You need look no further than this year’s Davos agenda to see that AI is once again set to define the year, impacting everything from the workplace and economy to sustainability and geopolitics. However, while the lasting impression from 2025 has been that AI is an over-hyped emerging technology marked by its novelty, AI in 2026 will start to be seen as a regular component of any global enterprise; just as we no longer blink an eye at our CSM or cloud systems.
Up until this point, enterprise AI agents have been solidly sitting within the experimentation and pilot stage. The companies that come out on top this year will be those that put agentic AI into practice, with measurable impact and ROI.
Powering those success stories will be the CIOs who drive the deployment. For CIOs, 2026 is a pivotal opportunity to influence the trajectory of their enterprise, but that involves facing the risks of an emerging technology head-on and making difficult choices about ownership, value and accountability.
Let’s explore how the coming year will redefine the CIO, workplace power and how we consider AI agents within the organisation.
The agentic era will give CIOs new strategic power
If implemented correctly across an enterprise, agentic AI has enormous transformative potential. Therefore, the CIO responsible for deploying the technology will have an elevated influence over the organisation as they are able to claim authority over the roll-out of that digital transformation.
However, agents aren’t yet living up to the hype. Money is being funnelled into AI, but we continue to see headlines dominated by stalled proofs of concept, ungoverned tool sprawl, or AI initiatives that never made it past the lab. With the International Monetary Fund having just warned that the global economy is at risk if AI falters, businesses must figure out how to get AI right, as quickly as possible.
As the adage goes, with great power comes great responsibility. With all eyes on AI, the CIO is in the hot seat, and the decisions they make when deploying agents will see them either sink or swim. Ambitious CIOs will step up, interpreting the situation as an opportunity to build their profile across the organisation and with the board. To create real impact, CIOs must build agents that improve core business functions.
AI will be aligned with core KPIs
Much of the AI use cases we’ve seen thus far have been fringe experiments; businesses are playing with agents that summarise research or write emails but don't go any deeper. But by restricting agents to surface-level tasks, we are also limiting the technology to surface-level impact. Enterprises remain cautious of AI so, in the name of reducing risk, too many agents are being developed on the periphery of the organisation and are not anchored to critical business operations.
CIOs must have the courage to trust AI with the business’ core processes if they want to produce real value from their investments, which currently 94% do not. It is only by integrating agents into the foundation of the organisation, that we can access its full potential.

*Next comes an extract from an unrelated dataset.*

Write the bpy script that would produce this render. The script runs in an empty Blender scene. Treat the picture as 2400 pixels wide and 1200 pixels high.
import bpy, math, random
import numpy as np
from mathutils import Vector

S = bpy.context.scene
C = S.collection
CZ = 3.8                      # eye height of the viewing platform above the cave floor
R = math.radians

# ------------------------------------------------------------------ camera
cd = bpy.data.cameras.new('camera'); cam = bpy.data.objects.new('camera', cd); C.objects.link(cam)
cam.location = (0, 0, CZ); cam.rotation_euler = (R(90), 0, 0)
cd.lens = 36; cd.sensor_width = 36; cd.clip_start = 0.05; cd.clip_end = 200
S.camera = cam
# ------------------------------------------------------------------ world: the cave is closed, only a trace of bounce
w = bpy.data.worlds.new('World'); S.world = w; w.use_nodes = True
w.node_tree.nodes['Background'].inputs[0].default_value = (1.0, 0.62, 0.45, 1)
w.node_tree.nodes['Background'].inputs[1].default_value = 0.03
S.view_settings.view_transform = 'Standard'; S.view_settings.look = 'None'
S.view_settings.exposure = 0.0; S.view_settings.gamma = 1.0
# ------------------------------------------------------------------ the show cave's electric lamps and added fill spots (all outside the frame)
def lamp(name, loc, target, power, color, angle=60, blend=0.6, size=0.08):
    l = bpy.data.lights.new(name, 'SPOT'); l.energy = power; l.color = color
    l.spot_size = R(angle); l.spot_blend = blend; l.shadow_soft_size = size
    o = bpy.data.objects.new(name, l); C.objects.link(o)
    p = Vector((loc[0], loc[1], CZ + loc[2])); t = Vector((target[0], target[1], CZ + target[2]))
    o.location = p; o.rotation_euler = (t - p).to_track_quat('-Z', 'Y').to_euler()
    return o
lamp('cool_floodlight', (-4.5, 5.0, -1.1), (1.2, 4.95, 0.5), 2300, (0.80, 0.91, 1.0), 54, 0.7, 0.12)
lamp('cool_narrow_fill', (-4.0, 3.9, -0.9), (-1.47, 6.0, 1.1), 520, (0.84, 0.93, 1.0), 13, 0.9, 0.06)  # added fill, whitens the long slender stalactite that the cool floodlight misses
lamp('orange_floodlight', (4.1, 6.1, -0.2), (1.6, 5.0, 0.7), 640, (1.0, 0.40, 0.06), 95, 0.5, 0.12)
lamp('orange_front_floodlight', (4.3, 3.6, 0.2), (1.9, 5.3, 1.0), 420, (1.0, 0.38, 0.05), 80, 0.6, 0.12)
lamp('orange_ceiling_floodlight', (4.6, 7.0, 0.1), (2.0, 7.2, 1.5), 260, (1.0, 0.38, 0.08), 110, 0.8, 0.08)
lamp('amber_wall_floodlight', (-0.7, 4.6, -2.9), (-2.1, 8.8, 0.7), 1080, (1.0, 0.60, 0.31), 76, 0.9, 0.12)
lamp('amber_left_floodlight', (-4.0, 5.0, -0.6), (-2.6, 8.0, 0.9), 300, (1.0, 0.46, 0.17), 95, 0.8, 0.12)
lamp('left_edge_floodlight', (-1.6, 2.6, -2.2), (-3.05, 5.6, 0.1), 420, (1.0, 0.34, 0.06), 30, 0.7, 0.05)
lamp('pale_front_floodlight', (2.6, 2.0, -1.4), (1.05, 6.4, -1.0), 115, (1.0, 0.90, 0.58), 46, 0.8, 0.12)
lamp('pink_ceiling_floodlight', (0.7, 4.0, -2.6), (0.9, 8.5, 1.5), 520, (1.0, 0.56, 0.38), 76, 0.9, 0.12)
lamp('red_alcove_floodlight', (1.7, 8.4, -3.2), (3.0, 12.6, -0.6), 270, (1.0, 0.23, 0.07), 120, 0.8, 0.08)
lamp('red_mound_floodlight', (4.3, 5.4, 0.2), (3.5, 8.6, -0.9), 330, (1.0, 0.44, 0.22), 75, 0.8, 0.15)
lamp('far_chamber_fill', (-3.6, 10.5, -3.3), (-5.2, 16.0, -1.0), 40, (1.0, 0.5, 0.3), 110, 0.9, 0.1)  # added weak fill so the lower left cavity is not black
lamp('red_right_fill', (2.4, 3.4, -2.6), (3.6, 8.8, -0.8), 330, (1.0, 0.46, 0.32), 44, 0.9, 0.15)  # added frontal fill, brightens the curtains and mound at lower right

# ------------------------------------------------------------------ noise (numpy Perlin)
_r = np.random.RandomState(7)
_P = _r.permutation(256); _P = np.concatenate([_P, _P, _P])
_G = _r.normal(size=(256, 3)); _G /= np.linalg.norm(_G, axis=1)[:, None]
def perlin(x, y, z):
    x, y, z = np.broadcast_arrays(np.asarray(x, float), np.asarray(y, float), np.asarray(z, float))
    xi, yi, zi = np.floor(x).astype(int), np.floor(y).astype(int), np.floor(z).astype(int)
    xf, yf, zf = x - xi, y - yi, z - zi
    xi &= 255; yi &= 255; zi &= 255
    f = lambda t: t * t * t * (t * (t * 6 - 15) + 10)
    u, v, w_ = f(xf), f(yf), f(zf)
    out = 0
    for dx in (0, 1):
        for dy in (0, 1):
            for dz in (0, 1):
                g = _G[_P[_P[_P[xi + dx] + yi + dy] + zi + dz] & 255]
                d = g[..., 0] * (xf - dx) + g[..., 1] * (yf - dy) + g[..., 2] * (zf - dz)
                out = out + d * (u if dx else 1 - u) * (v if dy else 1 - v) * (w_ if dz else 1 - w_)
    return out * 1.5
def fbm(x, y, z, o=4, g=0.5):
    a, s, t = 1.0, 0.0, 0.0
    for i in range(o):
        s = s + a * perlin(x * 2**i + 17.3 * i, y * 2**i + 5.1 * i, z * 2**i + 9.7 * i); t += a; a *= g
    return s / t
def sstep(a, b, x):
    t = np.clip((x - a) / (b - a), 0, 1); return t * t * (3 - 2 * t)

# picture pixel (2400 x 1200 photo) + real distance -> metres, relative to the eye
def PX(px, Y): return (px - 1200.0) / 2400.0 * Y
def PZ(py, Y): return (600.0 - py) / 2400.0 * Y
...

Furthermore, the implementation of agents should be designed in line with the organisation’s KPIs. Aligning with the metrics that are most important to the business ensures the agents are producing results that really matter and are not arbitrary additions. An enterprise’s KPIs are a signpost for what is considered most valuable to the organisation. So, by using the KPIs as a North Star, CIOs can ensure that agentic applications are configured in the right direction.
Agents risk re-creating tech siloes
Ensuring all AI applications are aligned with the business KPIs also avoids agent sprawl. Some CIOs who are enthusiastic about AI may be quick to adopt a wide range of agents haphazardly, all from different providers, installed in different departments and feeding off different datasets. This risks creating insular tech siloes within the organisation.
SaaS sprawl was one of the biggest problems to emerge from the era of digital transformation, creating an unmanageable, disconnected tech stack. If agents are developed in isolation by different teams, organisations risk repeating their past mistakes just rebranded as agent sprawl. Any organisation that believes the more agents you have the better will face a new variation of technical debt.
As we’ve established, all AI applications should be connected to the core business KPIs to produce the most impact, which also eliminates any unnecessary pilots that will ultimately be inconsequential to the business. Additionally, when governed through a single control layer, the agents are guaranteed to align to the same objectives and standards and avoid a sprawling ecosystem of disconnected apps.
Also, agents that are connected to all the company’s existing applications, systems, data, processes and people will provide CIOs with a holistic oversight of the organisation. A thoroughly embedded agentic layer, elevates CIOs to a position from which their decisions disperse across the whole enterprise, defining its foundational infrastructure.
The CIO’s defining moment
As agentic AI moves from experimentation into the backbone of the enterprise, 2026 will mark a defining moment for CIOs. If AI applications aren’t delivering results that live up to the expectations of the hype cycle, it will be the CIO who is expected to provide the answers. Those who treat agents as isolated tools or add-ons will struggle to demonstrate impact.
On the other hand, CIOs who anchor agentic AI to core business processes, aligned with KPIs and embedded into a unifying connective layer will not only unlock real returns but also elevate their role within the organisation. This year is about CIOs laying the agentic foundations deep within their enterprise to set the trajectory for complete transformation.